Hence, we can write the set A as, $\left\{ x:x=\dfrac{1}{{{n}^{2}}},1\le n\le 7 \right\}$.
(ii). $B=\left\{ \dfrac{1}{2},\dfrac{2}{5},\dfrac{3}{10},\dfrac{4}{17},\dfrac{5}{26},\dfrac{6}{37},\dfrac{7}{50} \right\}$
Now, we will consider each element of the given set one by one to develop a relation among them. So, we can write them as,
$\begin{align}
  & \dfrac{1}{2}=\dfrac{\left( 1 \right)}{{{\left( 1 \right)}^{2}}+1} \\
 & \dfrac{2}{5}=\dfrac{\left( 2 \right)}{{{\left( 2 \right)}^{2}}+1} \\
 & \dfrac{3}{10}=\dfrac{\left( 3 \right)}{{{\left( 3 \right)}^{2}}+1} \\
 & \dfrac{4}{17}=\dfrac{\left( 4 \right)}{{{\left( 4 \right)}^{2}}+1} \\
 & \dfrac{5}{26}=\dfrac{\left( 5 \right)}{{{\left( 5 \right)}^{2}}+1} \\
 & \dfrac{6}{37}=\dfrac{\left( 6 \right)}{{{\left( 6 \right)}^{2}}+1} \\
 & \dfrac{7}{50}=\dfrac{\left( 7 \right)}{{{\left( 7 \right)}^{2}}+1} \\
\end{align}$
We can see a common nature among the elements of set B, that is they can be expressed as $x=\dfrac{n}{{{\left( n \right)}^{2}}+1}$. If we consider the range, then the first element has n = 1 and the last element has n = 7. So, we can say the range is $1\le n\le 7$.

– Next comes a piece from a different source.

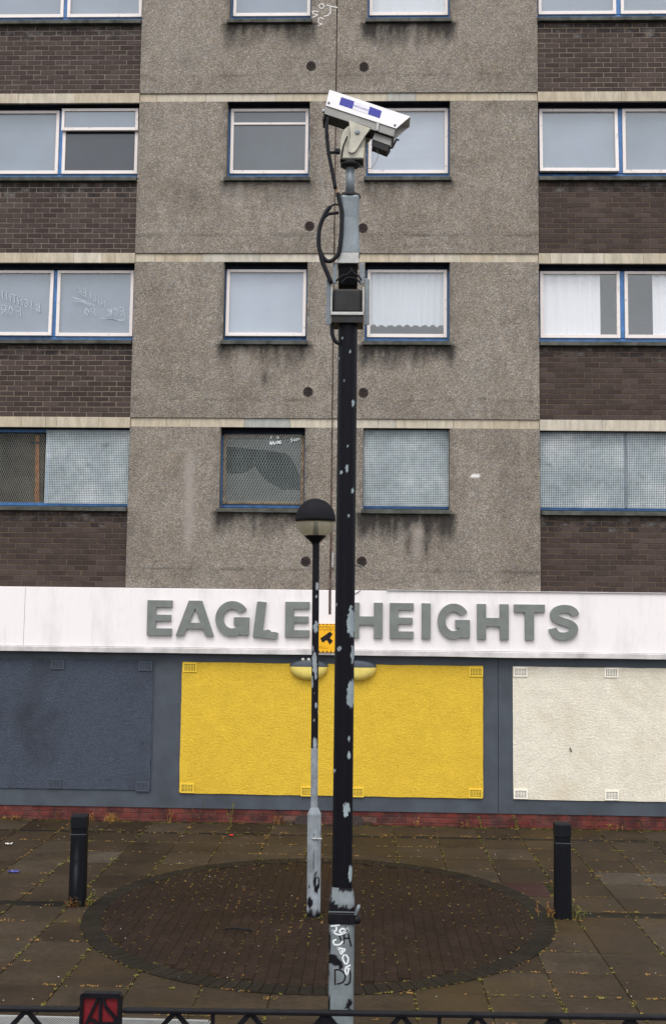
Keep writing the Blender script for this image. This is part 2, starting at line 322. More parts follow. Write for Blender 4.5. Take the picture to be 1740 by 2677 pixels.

Hence, we write set B as, $\left\{ x:x=\dfrac{n}{{{\left( n \right)}^{2}}+1},1\le n\le 7 \right\}$.

Note: We need to remember to develop a common relation between all the elements of the sets, while converting from roster to set builder form. The other thing that one should remember is that set builder form is always represented as, {f(x) : some relation, range}. We have an alternate way to represent set A given in the question, which is, {x : x is the reciprocal of the squares of natural numbers ranging from 1 to 7}.